**YOUR GOAL**: Retype only what runs from the first line of the listing to the line holding "SC.camera = cam", both included. Do not retype the pictures.

━━━━━━

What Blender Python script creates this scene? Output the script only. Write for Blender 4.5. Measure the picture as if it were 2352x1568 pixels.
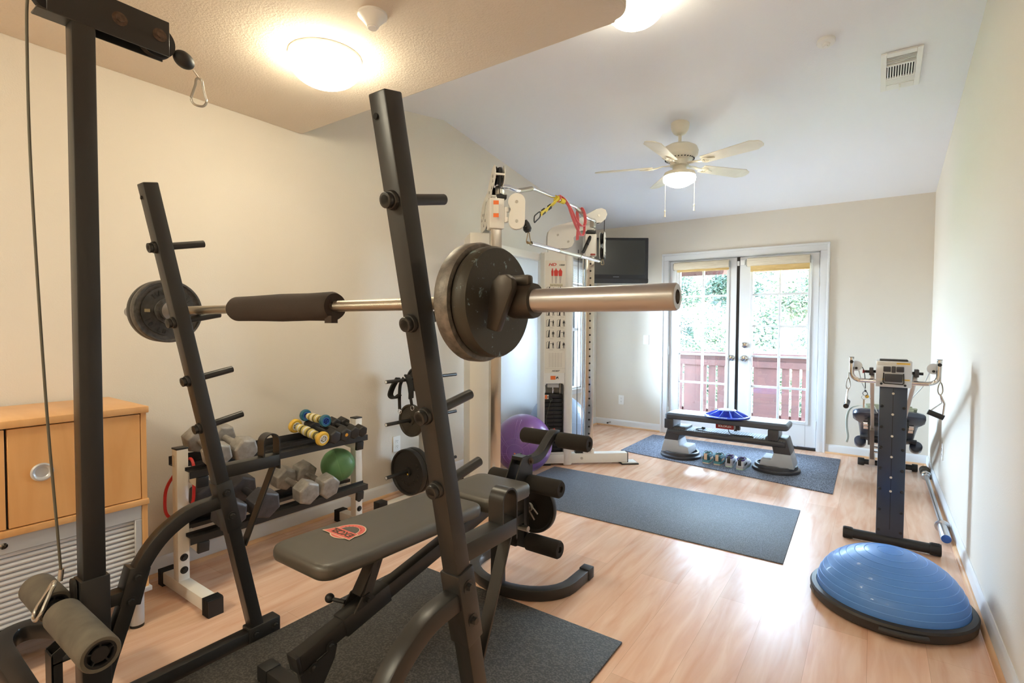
import bpy, bmesh, math, random
from mathutils import Vector, Matrix, Euler
PI = math.pi
random.seed(7)
for o in list(bpy.data.objects):
    bpy.data.objects.remove(o)
SC = bpy.context.scene
COL = SC.collection

# ------------------------------------------------------------------ camera
H_CAM, YAW, PITCH, ROLL, F_PX = 1.2628, 0.6152, -0.0312, 0.0051, 1181.88
fw = Vector((-math.sin(YAW) * math.cos(PITCH), math.cos(YAW) * math.cos(PITCH), math.sin(PITCH)))
rt = Vector((math.cos(YAW), math.sin(YAW), 0))
up = rt.cross(fw)
rt, up = rt * math.cos(ROLL) + up * math.sin(ROLL), -rt * math.sin(ROLL) + up * math.cos(ROLL)
cd = bpy.data.cameras.new('camera')
cd.sensor_fit = 'HORIZONTAL'; cd.sensor_width = 36.0; cd.lens = F_PX / 2352 * 36.0
cd.clip_start = 0.03; cd.clip_end = 200
cam = bpy.data.objects.new('camera', cd); COL.objects.link(cam)
M = Matrix((rt, up, -fw)).transposed().to_4x4(); M.translation = Vector((0, 0, H_CAM))
cam.matrix_world = M
SC.camera = cam

# ------------------------------------------------------------------ world, sun, exposure
SC.view_settings.view_transform = 'Standard'
SC.view_settings.look = 'None'
SC.view_settings.gamma = 1.0
SC.view_settings.use_curve_mapping = False
SC.view_settings.exposure = 1.33
wd = bpy.data.worlds.new('sky'); SC.world = wd; wd.use_nodes = True
bgn = wd.node_tree.nodes['Background']
bgn.inputs[0].default_value = (0.67, 0.83, 1.0, 1); bgn.inputs[1].default_value = 51.0
# the sky is brightest near the horizon and dimmer overhead
_n = wd.node_tree.nodes; _l = wd.node_tree.links
_tc = _n.new('ShaderNodeTexCoord'); _sx = _n.new('ShaderNodeSeparateXYZ'); _rp = _n.new('ShaderNodeValToRGB')
_l.new(_tc.outputs['Generated'], _sx.inputs[0]); _mr = _n.new('ShaderNodeMapRange'); _mr.inputs['From Min'].default_value = -1.0
_l.new(_sx.outputs['Z'], _mr.inputs['Value']); _l.new(_mr.outputs['Result'], _rp.inputs['Fac'])
for _i, (_p, _c) in enumerate(((0.0, (.10, .10, .10)), (.47, (.30, .30, .28)), (.50, (.58, .75, .97)), (.62, (.58, .77, 1.0)), (.76, (.20, .27, .38)), (1.0, (.08, .12, .20)))):
    _e = _rp.color_ramp.elements[_i] if _i < 2 else _rp.color_ramp.elements.new(_p)
    _e.position = _p; _e.color = (*_c, 1)
_l.new(_rp.outputs['Color'], bgn.inputs[0])
sl = bpy.data.lights.new('sun', 'SUN'); sl.energy = 30.0; sl.angle = math.radians(1.0); sl.color = (1.0, 0.95, 0.86)
so = bpy.data.objects.new('sun', sl); COL.objects.link(so)
so.location = (2, -6, 9)
so.rotation_euler = Vector((-0.35, 0.62, -0.75)).to_track_quat('-Z', 'Y').to_euler()
WARM = (1.0, 0.90, 0.67)
LAMP_NEAR, LAMP_FAN, LAMP_HIGH, FILL_BACK, FILL_SIDE = 19.0, 13.0, 10.0, 26.0, 60.0      # dome radiance; the last two are added fill lamps out of view

def portal(name, loc, rot, sx, sy):
    L = bpy.data.lights.new(name, 'AREA'); L.shape = 'RECTANGLE'; L.size = sx; L.size_y = sy
    L.cycles.is_portal = True
    o = bpy.data.objects.new(name, L); COL.objects.link(o); o.location = loc; o.rotation_euler = rot
portal('door_light_portal', (-1.22, 6.20, 1.05), (-PI / 2, 0, 0), 1.6, 2.1)
portal('window_light_portal', (-3.10, 5.275, 1.25), (0, -PI / 2, 0), 1.6, .8)

# ------------------------------------------------------------------ materials
def lin(c):
    c /= 255.0
    return c / 12.92 if c <= 0.04045 else ((c + 0.055) / 1.055) ** 2.4
def S(r, g, b): return (lin(r), lin(g), lin(b), 1)
MATS = {}
def mat(name, col, rough=0.5, metal=0.0, bump=None, var=None, coat=0.0, spec=0.5, emit=None, trans=0.0, alpha=1.0):
    """principled + procedural noise: bump=(scale,strength,dist) var=(scale,amount)"""
    if name in MATS: return MATS[name]
    m = bpy.data.materials.new(name); m.use_nodes = True
    nt = m.node_tree; N = nt.nodes; L = nt.links
    b = N['Principled BSDF']
    b.inputs['Base Color'].default_value = col
    b.inputs['Roughness'].default_value = rough
    b.inputs['Metallic'].default_value = metal
    b.inputs['Specular IOR Level'].default_value = spec
    b.inputs['Coat Weight'].default_value = coat
    if trans: b.inputs['Transmission Weight'].default_value = trans
    if alpha < 1: b.inputs['Alpha'].default_value = alpha
    if emit:
        b.inputs['Emission Color'].default_value = (*emit[0], 1); b.inputs['Emission Strength'].default_value = emit[1]
    tc = N.new('ShaderNodeTexCoord')
    if var:
        nz = N.new('ShaderNodeTexNoise'); nz.inputs['Scale'].default_value = var[0]; nz.inputs['Detail'].default_value = 5
        L.new(tc.outputs['Object'], nz.inputs['Vector'])
        mx = N.new('ShaderNodeMix'); mx.data_type = 'RGBA'
        mx.inputs['A'].default_value = tuple(max(0, c * (1 - var[1])) for c in col[:3]) + (1,)
        c2 = var[2] if len(var) > 2 else tuple(min(1, c * (1 + var[1])) for c in col[:3]) + (1,)
        mx.inputs['B'].default_value = c2
        mp = N.new('ShaderNodeMapRange'); mp.inputs['From Min'].default_value = 0.32; mp.inputs['From Max'].default_value = 0.68
        L.new(nz.outputs['Fac'], mp.inputs['Value']); L.new(mp.outputs['Result'], mx.inputs['Factor'])
        L.new(mx.outputs['Result'], b.inputs['Base Color'])
    if bump:
        nz = N.new('ShaderNodeTexNoise'); nz.inputs['Scale'].default_value = bump[0]; nz.inputs['Detail'].default_value = 4
        L.new(tc.outputs['Object'], nz.inputs['Vector'])
        bp = N.new('ShaderNodeBump'); bp.inputs['Strength'].default_value = bump[1]
        bp.inputs['Distance'].default_value = bump[2] if len(bump) > 2 else 0.003
        L.new(nz.outputs['Fac'], bp.inputs['Height']); L.new(bp.outputs['Normal'], b.inputs['Normal'])
    MATS[name] = m
    return m
def speckle(name, c1, c2, scale, rough=0.8, bump=0.4, lo=0.45, hi=0.62):
    m = mat(name, c1, rough); nt = m.node_tree; N = nt.nodes; L = nt.links; b = N['Principled BSDF']
    tc = N.new('ShaderNodeTexCoord'); nz = N.new('ShaderNodeTexNoise'); nz.inputs['Scale'].default_value = scale; nz.inputs['Detail'].default_value = 2
    L.new(tc.outputs['Object'], nz.inputs['Vector'])
    rp = N.new('ShaderNodeValToRGB'); rp.color_ramp.elements[0].position = lo; rp.color_ramp.elements[1].position = hi
    rp.color_ramp.elements[0].color = c1; rp.color_ramp.elements[1].color = c2
    L.new(nz.outputs['Fac'], rp.inputs['Fac']); L.new(rp.outputs['Color'], b.inputs['Base Color'])
    bp = N.new('ShaderNodeBump'); bp.inputs['Strength'].default_value = bump; bp.inputs['Distance'].default_value = 0.002
    L.new(nz.outputs['Fac'], bp.inputs['Height']); L.new(bp.outputs['Normal'], b.inputs['Normal'])
    return m
def wood(name, c1, c2, scale, stretch, rough=0.35, planks=None):
    """grain stretched along one axis; planks=(width,length) lays boards along Y"""
    m = mat(name, c1, rough); nt = m.node_tree; N = nt.nodes; L = nt.links; b = N['Principled BSDF']
    tc = N.new('ShaderNodeTexCoord'); mpn = N.new('ShaderNodeMapping'); mpn.inputs['Scale'].default_value = stretch
    L.new(tc.outputs['Object'], mpn.inputs['Vector'])
    nz = N.new('ShaderNodeTexNoise'); nz.inputs['Scale'].default_value = scale; nz.inputs['Detail'].default_value = 6; nz.inputs['Distortion'].default_value = 0.8
    L.new(mpn.outputs['Vector'], nz.inputs['Vector'])
    rp = N.new('ShaderNodeValToRGB'); rp.color_ramp.elements[0].position = 0.3; rp.color_ramp.elements[1].position = 0.7
    rp.color_ramp.elements[0].color = c1; rp.color_ramp.elements[1].color = c2
    L.new(nz.outputs['Fac'], rp.inputs['Fac'])
    out = rp.outputs['Color']
    if planks:
        sw = N.new('ShaderNodeMapping'); sw.inputs['Rotation'].default_value = (0, 0, PI / 2)
        L.new(tc.outputs['Object'], sw.inputs['Vector'])
        br = N.new('ShaderNodeTexBrick'); br.inputs['Scale'].default_value = 1.0
        br.inputs['Brick Width'].default_value = planks[1]; br.inputs['Row Height'].default_value = planks[0]
        br.inputs['Mortar Size'].default_value = 0.0008; br.inputs['Mortar Smooth'].default_value = 0.3; br.offset = 0.37
        br.inputs['Color1'].default_value = (1, 1, 1, 1); br.inputs['Color2'].default_value = (0.86, 0.84, 0.82, 1)
        br.inputs['Mortar'].default_value = (0.70, 0.66, 0.62, 1)
        L.new(sw.outputs['Vector'], br.inputs['Vector'])
        mx = N.new('ShaderNodeMix'); mx.data_type = 'RGBA'; mx.blend_type = 'MULTIPLY'; mx.inputs['Factor'].default_value = 1
        L.new(out, mx.inputs['A']); L.new(br.outputs['Color'], mx.inputs['B']); out = mx.outputs['Result']
    L.new(out, b.inputs['Base Color'])
    return m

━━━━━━

**RESULT**:
What Blender Python script creates this scene? Output the script only. Write for Blender 4.5. Measure the picture as if it were 2352x1568 pixels.
import bpy, bmesh, math, random
from mathutils import Vector, Matrix, Euler
PI = math.pi
random.seed(7)
for o in list(bpy.data.objects):
    bpy.data.objects.remove(o)
SC = bpy.context.scene
COL = SC.collection

# ------------------------------------------------------------------ camera
H_CAM, YAW, PITCH, ROLL, F_PX = 1.2628, 0.6152, -0.0312, 0.0051, 1181.88
fw = Vector((-math.sin(YAW) * math.cos(PITCH), math.cos(YAW) * math.cos(PITCH), math.sin(PITCH)))
rt = Vector((math.cos(YAW), math.sin(YAW), 0))
up = rt.cross(fw)
rt, up = rt * math.cos(ROLL) + up * math.sin(ROLL), -rt * math.sin(ROLL) + up * math.cos(ROLL)
cd = bpy.data.cameras.new('camera')
cd.sensor_fit = 'HORIZONTAL'; cd.sensor_width = 36.0; cd.lens = F_PX / 2352 * 36.0
cd.clip_start = 0.03; cd.clip_end = 200
cam = bpy.data.objects.new('camera', cd); COL.objects.link(cam)
M = Matrix((rt, up, -fw)).transposed().to_4x4(); M.translation = Vector((0, 0, H_CAM))
cam.matrix_world = M
SC.camera = cam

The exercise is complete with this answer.